Kolejny nieroztropny rozbójnik chciał dokonać rozboju w sklepie w Teksasie. Skąd u przestępców pomysły, aby atakować kogokolwiek w tym stanie? Chociaż może to dobrze, bo jest o czym pisać, pokazując jak praworządni ludzie wykorzystują broń do obrony życia, mienia i powstrzymywania przestępców.

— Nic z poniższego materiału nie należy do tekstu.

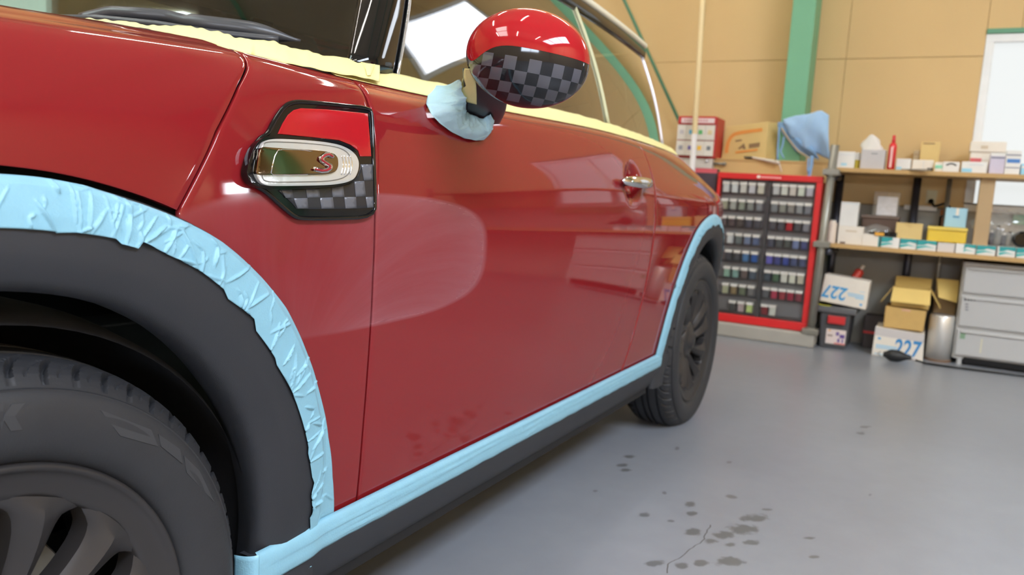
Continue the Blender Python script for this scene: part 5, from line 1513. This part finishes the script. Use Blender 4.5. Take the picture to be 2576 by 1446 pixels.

W Waco w Teksasie, w sobotę nocy do sklepu z papierosami wszedł uzbrojony, zamaskowany człowiek żądając pieniędzy. Pracownik sklepu był uzbrojony. Broniąc swojego życia dobył broni i kilkakrotnie strzelił do napastnika. Napastnik wprawdzie uciekł, ale odnalazł się sam w szpitalu.

(źródło bearingarms.com)

Czy jest sens pisać, że gdyby to miało miejsce w Polsce, sprzedawca wylądowałby w kryminale z zarzutem usiłowania zabójstwa, gdyby miał broń w oparciu o pozwolenie, zostałoby mu zabrane? Mam nadzieję, że czytelnicy bloga mają to przekonanie ugruntowane. Polska to kraj, w którym rządzą niesprawiedliwe prawa. Bezprawie każą nam nazywać prawem, a gdy zapadnie niesprawiedliwy wyrok, zakazują nam krytykować orzeczenia sądowe, bo to sąd… czyli sprawiedliwość.

Nie dajcie się zwodzić, że prawo do obrony koniecznej jest w Polsce dobrze skodyfikowane. Dobrze dla prawników, bo mają co robić. Źle dla Polaków, bo mają z powodu sprawiedliwej obrony siebie kłopoty.